Wednesday, August 23, 2006


Government Corruption

In the latest updates I hear from NJ, it seems Sharpe James, former Newark mayor, is in trouble for corruption.

I've blogged/commented about this in the past: "all politics is local", and people get their images of government being corrupt and intrusive as well as of Dems. being particular a bane from their experiences with local governments -- either directly or based on what they hear about the nearest big city political machine. I've previously written about how Republicans use dissatisfaction with local government malfeasance to convince people to vote for the GOP anti-federal government programs (which ironically ostensibly are to increase the power of local government ... although the "local control" talking point is tapping into actually a slightly different and more sinister vein).

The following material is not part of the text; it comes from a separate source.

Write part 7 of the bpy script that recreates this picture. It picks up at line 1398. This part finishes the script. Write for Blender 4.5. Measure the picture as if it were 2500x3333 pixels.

But there is something else going on too -- even if the junkets and what have you of a Sharpe James are insignificant budget-wise, they do leave an impression. People are going to be less sympathetic to geographical wealth redistribution schemes (which have been a critical aspect of the Dem platform in one way or another since the New Deal pioneered many of them) if they feel the money is being sucked into the pockets of corrupt urban politicians. Not only does a large part of the anti-government movement upon which the GOP capitalizes originate from disgust by voters with local politics, but also a large part of the anti-tax movement capitalizes on disgust by voters with fiscal corruption and irresponsibility (and there is also a know-nothing aspect to this, as I am sure y'all have noted).

So it's very important, especially if we Dems. want to be the party of cleaning house in the House, etc., that we first clean out our own machines. "All politics is local": if we Dems. want to start making headway in Red States (as well as keep certain Blue States safely Blue), we need it to be the case that the image of Dems. people have in Red Counties is not based on the local corrupt Dem. political machine in the nearest big city -- and more philosophically, that people don't feel that government is corrupt due to bad experiences with local government and feel that their tax money is going to waste based on reports of government corruption.

If we Dems. are to be serious about winning, we need to do some house cleaning.

Breaking throught the romance of local goverment is important. Having lived in very small towns all my life, the kind where everyone is supposed to know everyone's busisness, I can tell you that isn't true. Most towns and even most cities don't have any effective media coverage of the activities of local officials, the ones through whose hands the money flows. Corruption is rampant at the local level due to people being kept in the dark.

Your point about how Republicans play the local-federal issue is fasinating. It's an important point. Democrats will succeed if we clean up our party and the parts of goverment under our control. People will vote for people who aren't stealing their money and and the Republicans are certainly doing that. But the people have to know about it first.
Most towns and even most cities don't have any effective media coverage of the activities of local officials, the ones through whose hands the money flows. - olvlzl

I've found this to be the case in suburbia too. And the lack of effective media coverage allows for more than just corruption: it allows, e.g., fundies to take over the school boards. In general, the media shadow over local government and local politics was a key enabler in the takeover of the GOP by the far right (while lefties may talk the "think globally, act locally" talk, the right really knows how to walk the walk on that one).

That's what always struck me as odd about those who so vehemently argued for a greater balance of power for local governance based on "original intent": the idea of local control being more democratic than government power being concentrated in far away State Capitol or DC has long since ceased to be meaningful, in part based on the increasing centralization of media coverage as well as the centralization of that which government must regulate. Indeed, this shift happened relatively early on and the centralization of governance was tacitly blessed by no less a champion of "states' rights" than Jefferson himself. If the "local control" crowd really wants to go back the original intent for such localism, they would have to (following the original intent here) first ban corporations, etc.

Of course the other problem is that "people have to know about it first" -- but what people "know" is that "both sides do it", in which case, they'll go back to voting for the party which is honest about government being corrupt (even if they are the worst corruptors) and promises to keep them safe from terrorists who want to fund stem cell research by recruiting an army of snowflake babies or something like that.